買い物にいくとワインやビールを手に取ることが多かった。理由はない。なんとなく、である。たぶん半年くらい前までの話。それが最近まったくなくなった。
きっかけが何かあったかというとそういうわけでもない。あえて言うなら、夏の間、水代わりにビールを飲むのはやめようと思ったことかもしれない。これは今年はじまったことではない。ビールが飲みたいわけではなく、喉が渇いていてとりあえずビールをあけることが習慣になっている、と去年あたりに気づいた。ビールを飲みたくなったらとりあえず水を飲むようにしたら特に必要なくなった。それでも時々飲むことはあったけど、夏はそもそも暑いので、アルコールを摂取すると体温が上がる感じがして、飲まないで過ごした。いわゆる「禁酒」というわけでもないし、すごく我慢したというわけでもない。自然と「いらない」状態になった。だから外食する機会があれば飲む。ただ、「買って家に持ち込む」ことがなくなったのだ。
それで、去年は夏の間がそんな感じで、その後はお酒を買う生活に戻っていった。が、今年は夏からそれがずっと続いている。特に必要ない。たぶん夏からだったと思う。記録を取っているわけではないが、その前はもう少し買ってたんじゃないか、と。

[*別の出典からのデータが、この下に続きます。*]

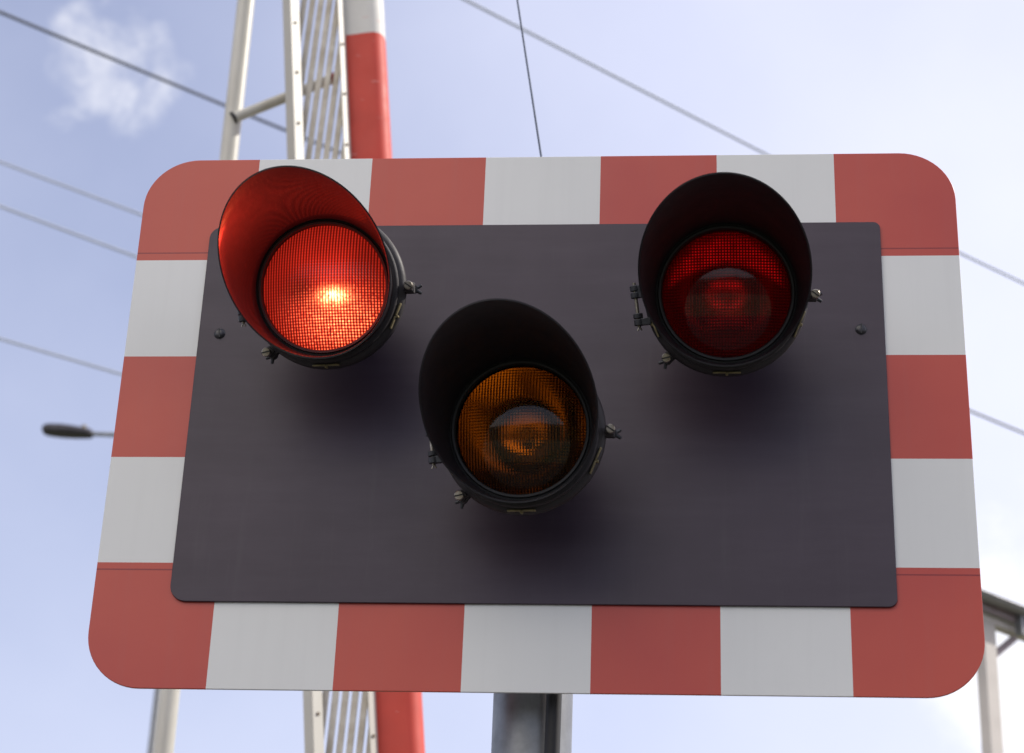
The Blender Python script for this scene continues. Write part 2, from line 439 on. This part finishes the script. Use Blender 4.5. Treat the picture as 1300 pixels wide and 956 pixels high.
# ------------------------------------------------------------------ setting
bm = bmesh.new(); bmesh.ops.create_grid(bm, x_segments=2, y_segments=2, size=1500)
tag(build('ground', bm, M['ground'], smooth=0), kind='structure')
bm = bmesh.new(); box(bm, (0, -1.5, .006), (400, 6.5, .008))
tag(build('road', bm, M['asphalt'], smooth=0), kind='structure')
bm = bmesh.new(); box(bm, (0, 2.9, .065), (400, 2.2, .13))
tag(build('pavement', bm, M['concrete'], smooth=0), kind='structure')

bm = bmesh.new()          # unseen bank added behind the camera to darken lens reflections and low light
nx, ny = 80, 14
gr = []
for i in range(nx + 1):
    row = []
    for j in range(ny + 1):
        x = -120 + 240 * i / nx; y = -12 - 34 * j / ny
        e = min(1, j / 5) ** 1.2
        h = .55 * e * (5.2 + 1.1 * math.sin(x * .11) + .8 * math.sin(x * .37 + 1) + 2.6 * math.exp(-((x - 1.5) / 3.0) ** 2) * 0) * (1 if j < ny - 3 else (ny - j) / 3)
        row.append(bm.verts.new((x, y, h - .05)))
    gr.append(row)
for i in range(nx):
    for j in range(ny): bm.faces.new((gr[i][j], gr[i + 1][j], gr[i + 1][j + 1], gr[i][j + 1]))
tag(build('added_bank', bm, mat('added_bank_dark', (.035, .035, .022), .9, noise=.5, nscale=1.5), smooth=60), kind='structure')

# ------------------------------------------------------------------ crossing signal
S0, SW, R0, RH = -0.4478, 0.1785, 3.2715, 0.1640
ZT, ZB = 3.45, 2.594
PL, PR, PT, PB = -0.5132, 0.5095, 3.3274, 2.7204
sig = empty('crossing_signal', (0, .1, 0))
tag(sig, 'large level crossing light signal on a red and white chequered board with three hooded lamps', 'railway signal')
OFF = Vector((0, -.1, 0))         # board plane y = 0 seen from the root
bm = bmesh.new(); prism(bm, rrect(-.625, ZB, .625, ZT, .082), 0, .004)
board = build('striped_board', bm, board_material(), sig, bevel=.0008)
board.location = OFF
bm = bmesh.new(); prism(bm, rrect(PL, PB, PR, PT, [.024, .012, .010, .020], 8), -.0045, -.0005)
pm = M['panel_grey']; t = pm.node_tree; p = t.nodes['Principled BSDF']
src = p.inputs['Base Color'].links[0].from_socket
tc = N(t, 'ShaderNodeTexCoord')
def smear(scale, lo, hi, amt, seed):
    mp = N(t, 'ShaderNodeMapping'); mp.inputs['Scale'].default_value = scale; mp.inputs['Location'].default_value = (seed, 0, seed)
    t.links.new(tc.outputs['Object'], mp.inputs[0])
    n = N(t, 'ShaderNodeTexNoise'); n.inputs['Scale'].default_value = 1; n.inputs['Detail'].default_value = 9; n.inputs['Roughness'].default_value = .7
    t.links.new(mp.outputs[0], n.inputs['Vector'])
    g = N(t, 'ShaderNodeMapRange'); t.links.new(n.outputs[0], g.inputs[0]); g.inputs[1].default_value = lo; g.inputs[2].default_value = hi; g.inputs[4].default_value = amt
    return g.outputs[0]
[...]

そんな感じで何ヶ月かが過ぎて、この秋、ある変化に気づいた。
ハンドクリームを手に塗るとき、なんだかこれにおいがするなあと思った。今までと同じクリームを使っているのに、妙に気になるようになった。暑い夏をへて、ハンドクリームの性質が変わってしまったのかもしれないと思っていた。何のにおいだろうな、まったく、と思っていた。
それがある日、拭き掃除をしていたときに「あっ」と気づいた。これはハンドクリームと同じにおいだ、と。拭き掃除にアルコールを噴きかけたとき、同じにおいがしたのだ。

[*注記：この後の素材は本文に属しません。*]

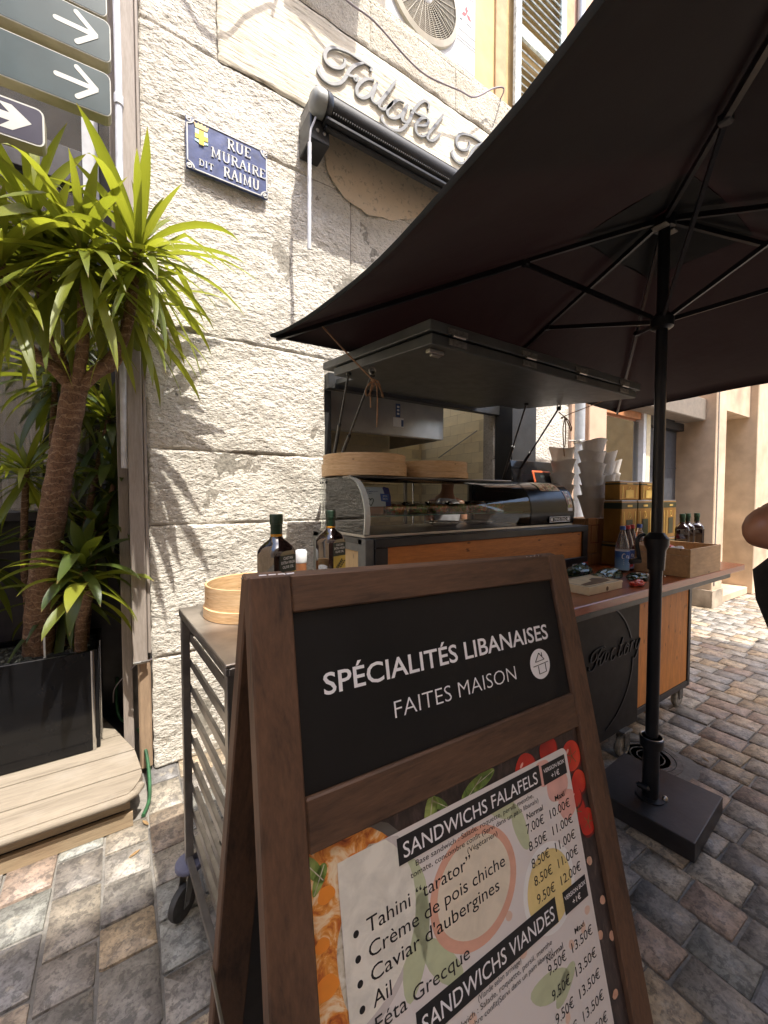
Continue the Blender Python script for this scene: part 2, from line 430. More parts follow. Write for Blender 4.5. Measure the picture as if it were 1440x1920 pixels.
tube('drainpipe', [(4.72, 2.93, 5.0), (4.72, 2.93, 9.4)], .045, plain('grey_downpipe', (.42, .44, .46), .45, 0, .12, 10), up, 12)
box('pilaster_band', (3.30, 2.975, 4.97), (3.46, 2.998, 9.5), M_OCHRE2, up, .004)
box('pilaster_band', (4.40, 2.96, 4.97), (4.62, 2.998, 9.5), M_OCHRE2, up, .004)
box('window_recess', (1.55, 2.97, 5.6), (1.75, 2.998, 8), M_OCHRE2, up, .004)
M_SHUT = plain('weathered_shutter_paint', (.60, .64, .60), .7, 0, .3, 22, .4, 60)
for k, (xa, xb, lab) in enumerate([(3.53, 4.40, 'weathered white louvred shutter, folded open beside the air conditioner'), (.55, 1.30, 'white louvred shutter above the hatch, mostly hidden by cables')]):
    sh = thing('window_shutter', lab, 'shutter', (xa, 2.94, 5.0), group='louvred shutters')
    for a, c in ((xa, xa + .09), (xb - .09, xb)): box('stile', (a, 2.91, 5.02), (c, 2.95, 8.2), M_SHUT, sh, .004)
    for z in (5.02, 6.35, 8.05): box('rail', (xa + .09, 2.915, z), (xb - .09, 2.945, z + .13), M_SHUT, sh, .003)
    z = 5.2
    while z < 8.0:
        if not 6.3 < z < 6.5:
            B().raw([(xa + .09, 2.91, z), (xb - .09, 2.91, z), (xb - .09, 2.95, z + .055), (xa + .09, 2.95, z + .055), (xa + .09, 2.915, z - .01), (xb - .09, 2.915, z - .01), (xb - .09, 2.955, z + .045), (xa + .09, 2.955, z + .045)], [(0, 1, 2, 3), (4, 5, 6, 7), (0, 1, 5, 4), (3, 2, 6, 7)]).put('slat', M_SHUT, sh)
        z += .085
    for z in (5.5, 7.6): box('hinge', (xa - .05, 2.90, z), (xa + .02, 2.915, z + .07), plain('rusty_iron', (.16, .09, .05), .8, .4, .4, 40), sh)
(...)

変わったのはハンドクリームの性質ではなく、自分だった。自分のからだからアルコールがすっかり抜けて、その結果アルコールのにおいに敏感になったのだ。実験や検証をしたわけではないので、確実とは言えないが、その期間に感じていたいろんな「?」がつながっていく感じがした。
もちろん極端なお酒臭さは敏感でなくても感じる。感じるようになったのは、成分のなかに「アルコール」が含まれているもののにおい。
人生にこんな気づきがあったとは、と感心している最近。健康状態に変化があるかというと、意識して比べているわけではないので正直なところよくわからない。ただ確実に言えるのは、出費とゴミが減った。ゴミを買っていたのかもしれない、とさえ思えるくらい。